Ancora meno convincente è il fatto che queste infrastrutture vengano fatte passare per necessarie e strategiche per la diversificazione degli approvvigionamenti in chiave antirussa, tali da giustificare le spudorate semplificazioni per forzare gli iter autorizzativi che eludono le procedure di studio e verifica degli impatti sui territori.

Piombino è l’esempio lampante di una forzatura dell’iter autorizzativo dettata da una presunta necessità di far fronte alle forniture russe con l’ ubicazione nel porto di una nave rigassificatore a poche centinaia di metri dal centro abitato e dallo scalo dei traghetti per e dall’arcipelago toscano in barba alle valutazioni di impatto sulla sicurezza delle popolazioni e sugli effetti collaterali negativi sull’economia di un territorio già gravemente ferito dall’inquinamento ambientale dell’acciaieria.

Piombino è un’area SIN (sito di interesse nazionale per le bonifiche) come lo è Brindisi e come lo sono tanti altri territori italiani che per decenni hanno subito le devastazioni ambientali in nome del profitto.

Ma senz’altro deve essere per una particolare e clamorosa coincidenza che tutti questi progetti di impianti, rigassificatori, depositi costieri di GNL e GPL sono ubicati proprio nelle aree SIN, territori devastati ambientalmente che da anni attendono invano le bonifiche.

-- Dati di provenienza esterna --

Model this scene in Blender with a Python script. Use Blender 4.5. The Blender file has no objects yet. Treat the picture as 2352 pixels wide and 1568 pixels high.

Il Cobas si farà promotore per costituire un comitato allargato a movimenti, associazioni, Enti e cittadini per il NO al deposito GNL, per il NO all’altra tegola che potrebbe cadere sul porto di Brindisi, ossia la vasca di colmata che di fatto è un ricettacolo di rifiuti di ogni genere provenienti dai dragaggi degli altri porti italiani, per avviare un percorso che porti alla vera bonifica dell’area SIN di Brindisi, compresa l’area di Cerano alla chiusura della centrale Federico II.

Il Cobas estende l’invito a partecipare il pomeriggio del 24 agosto a tutti coloro che hanno a cuore le sorti di questa città, affinché questa città si liberi finalmente dalle logiche industrialiste dei primi del ‘900, affinché questo territorio non sia più ostaggio del ricatto occupazionale funzionale a questo genere di investimenti anacronistici e fossili come la conversione a gas della centrale Enel di Cerano, sbandierata da sindacati e Confindustria come unica soluzione possibile di continuità occupazionale dopo la dismissione della centrale a carbone.

Il Cobas auspica infine che, finita nel migliore dei modi la vicenda del deposito GNL, la città di Brindisi prenda in considerazione l’esempio di “porto bene comune” di Civitavecchia, un porto avveniristico totalmente green, autonomo sotto il profilo elettrico e termico, con energie rinnovabili e idrogeno, capace di accumulare l’energia e utilizzarla quando necessario con tutti gli edifici alimentati da fonti rinnovabili: pannelli solari sulle superfici; impianti minieolici quali elementi di architettura urbanistica, eolico off-shore lontano nel mare; banchine elettrificate, navi alimentate da terra con energia sostenibile, solare, eolico, accumuli elettrici e idrogeno verde prodotto in loco; tutte le movimentazioni portuali, i rimorchiatori, le gru, le navette per turisti: tutto a zero emissioni.

Se è possibile a Civitavecchia sarà possibile anche a Brindisi.

Quella di Civitavecchia è una rivoluzione con l’obiettivo di estendere in futuro le stesse pratiche e la stessa modalità ovunque, a partire dai porti.

E il porto di Brindisi non può essere da meno visto che le due città sono gemellate per avere in comune i tragici destini di aver subito tutti gli effetti negativi sull’ambiente e sulla salute delle mega centrali a carbone.